[Task brief]
Return all the data below as it stands, minus the pictures.

[Material provided]
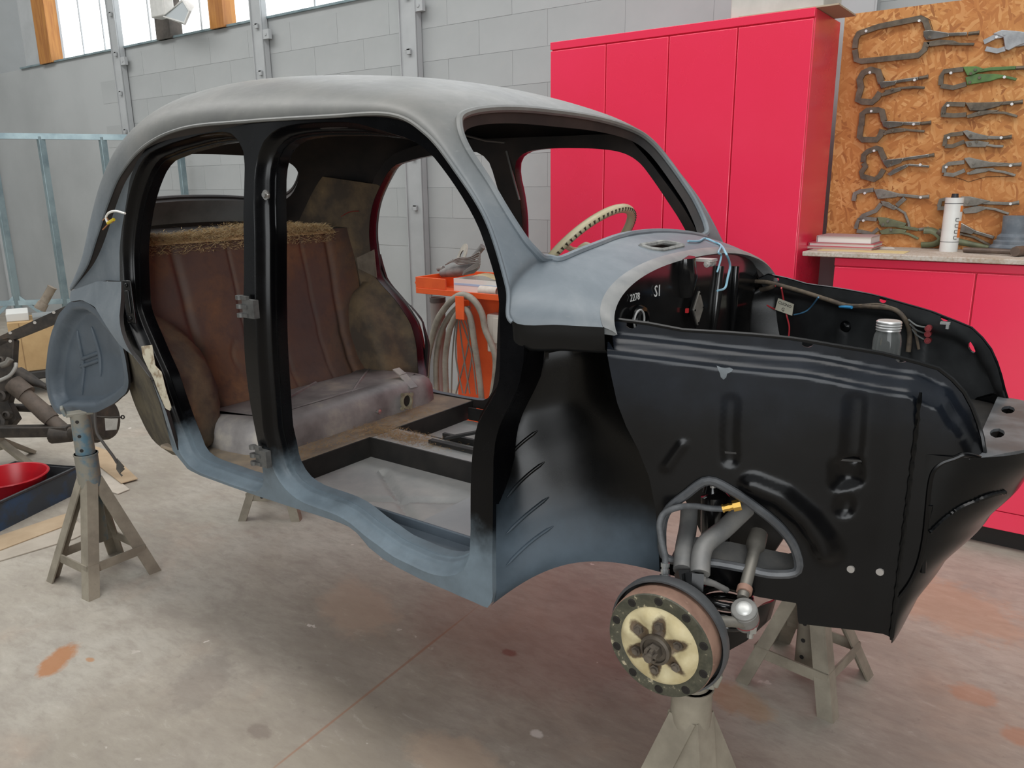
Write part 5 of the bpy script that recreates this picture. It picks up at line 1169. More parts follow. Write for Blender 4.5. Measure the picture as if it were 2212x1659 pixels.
def clamp(label, jaws, upper, lower, body, lowbody, screw, mj, mu, ml, pins=(), rivets=(), w=0.016, trace=None):
    allp = [p for j in jaws for p in j] + list(upper) + list(lower); c = BP((sum(p[0] for p in allp) / len(allp), sum(p[1] for p in allp) / len(allp)))
    root = empty('locking_clamp', V(c.x, OY, c.z), label, 'clamp', 'locking clamps on the strand board')
    for j in jaws: ribbon(MB(), j, w, 0.014, 0.006).build('jaw', mj, root, 30)
    m1 = MB(); 
    if body: m1.prism([BP(p, 0.004) for p in body], (0, -0.020, 0))
    ribbon(m1, upper, 0.013, 0.0175, 0.005); m1.build('upper_handle', mu, root, 30, bevel=0.002)
    m2 = MB()
    if lowbody: m2.prism([BP(p, 0.006) for p in lowbody], (0, -0.014, 0))
    ribbon(m2, lower, 0.010, 0.0125, 0.0065); m2.build('lower_handle', ml, root, 30, bevel=0.002)
    if screw: MB().tube([BP(screw[0], 0.014), BP(screw[1], 0.014)], 0.0075, 10).tube([BP(screw[1], 0.014), BP(screw[1], 0.014) + (BP(screw[1]) - BP(screw[0])).normalized() * 0.006], 0.009, 10).build('adjusting_screw', mj, root, 30)
    for r in rivets: q = BP(r, 0.024); MB().cyl(q + V(0, 0.006, 0), q + V(0, -0.004, 0), 0.0055, 10).build('rivet', mj, root)
    for s in pins: q = BP(s, 0.0); MB().cyl(q, q + V(0, -0.028, 0), 0.004, 8).cyl(q + V(0, -0.026, 0), q + V(0, -0.029, 0), 0.0055, 10).build('hanging_screw', screwm, root)
    if trace: MB().tube([BP(p, 0.0008) for p in trace], 0.0012, 4).build('pen_outline', pen, root)
    return root
clamp('largest locking clamp with a long deep throat, top of the board', [[(1856,73),(1900,58),(1990,40),(2000,46),(2008,70)], [(1858,70),(1850,85),(1848,105)], [(1848,108),(1851,130),(1862,133),(1920,127),(1985,120),(1998,108),(2003,92)]], [(2005,78),(2040,76),(2090,74)], [(2005,95),(2040,95),(2075,96),(2105,96)], [(1996,68),(2010,66),(2050,72),(2052,80),(2020,86),(2002,88),(1996,80)], [(2000,92),(2030,86),(2060,88),(2075,94),(2040,98),(2010,102)], ((2092,73),(2112,71)), gunm, bright, gunm, pins=((1874,69),(1988,47)), rivets=((2008,80),(2004,99)), w=0.022, trace=[(1846,80),(1870,62),(1990,33),(2008,42),(2016,66)])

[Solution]
Write part 5 of the bpy script that recreates this picture. It picks up at line 1169. More parts follow. Write for Blender 4.5. Measure the picture as if it were 2212x1659 pixels.
def clamp(label, jaws, upper, lower, body, lowbody, screw, mj, mu, ml, pins=(), rivets=(), w=0.016, trace=None):
    allp = [p for j in jaws for p in j] + list(upper) + list(lower); c = BP((sum(p[0] for p in allp) / len(allp), sum(p[1] for p in allp) / len(allp)))
    root = empty('locking_clamp', V(c.x, OY, c.z), label, 'clamp', 'locking clamps on the strand board')
    for j in jaws: ribbon(MB(), j, w, 0.014, 0.006).build('jaw', mj, root, 30)
    m1 = MB(); 
    if body: m1.prism([BP(p, 0.004) for p in body], (0, -0.020, 0))
    ribbon(m1, upper, 0.013, 0.0175, 0.005); m1.build('upper_handle', mu, root, 30, bevel=0.002)
    m2 = MB()
    if lowbody: m2.prism([BP(p, 0.006) for p in lowbody], (0, -0.014, 0))
    ribbon(m2, lower, 0.010, 0.0125, 0.0065); m2.build('lower_handle', ml, root, 30, bevel=0.002)
    if screw: MB().tube([BP(screw[0], 0.014), BP(screw[1], 0.014)], 0.0075, 10).tube([BP(screw[1], 0.014), BP(screw[1], 0.014) + (BP(screw[1]) - BP(screw[0])).normalized() * 0.006], 0.009, 10).build('adjusting_screw', mj, root, 30)
    for r in rivets: q = BP(r, 0.024); MB().cyl(q + V(0, 0.006, 0), q + V(0, -0.004, 0), 0.0055, 10).build('rivet', mj, root)
    for s in pins: q = BP(s, 0.0); MB().cyl(q, q + V(0, -0.028, 0), 0.004, 8).cyl(q + V(0, -0.026, 0), q + V(0, -0.029, 0), 0.0055, 10).build('hanging_screw', screwm, root)
    if trace: MB().tube([BP(p, 0.0008) for p in trace], 0.0012, 4).build('pen_outline', pen, root)
    return root
clamp('largest locking clamp with a long deep throat, top of the board', [[(1856,73),(1900,58),(1990,40),(2000,46),(2008,70)], [(1858,70),(1850,85),(1848,105)], [(1848,108),(1851,130),(1862,133),(1920,127),(1985,120),(1998,108),(2003,92)]], [(2005,78),(2040,76),(2090,74)], [(2005,95),(2040,95),(2075,96),(2105,96)], [(1996,68),(2010,66),(2050,72),(2052,80),(2020,86),(2002,88),(1996,80)], [(2000,92),(2030,86),(2060,88),(2075,94),(2040,98),(2010,102)], ((2092,73),(2112,71)), gunm, bright, gunm, pins=((1874,69),(1988,47)), rivets=((2008,80),(2004,99)), w=0.022, trace=[(1846,80),(1870,62),(1990,33),(2008,42),(2016,66)])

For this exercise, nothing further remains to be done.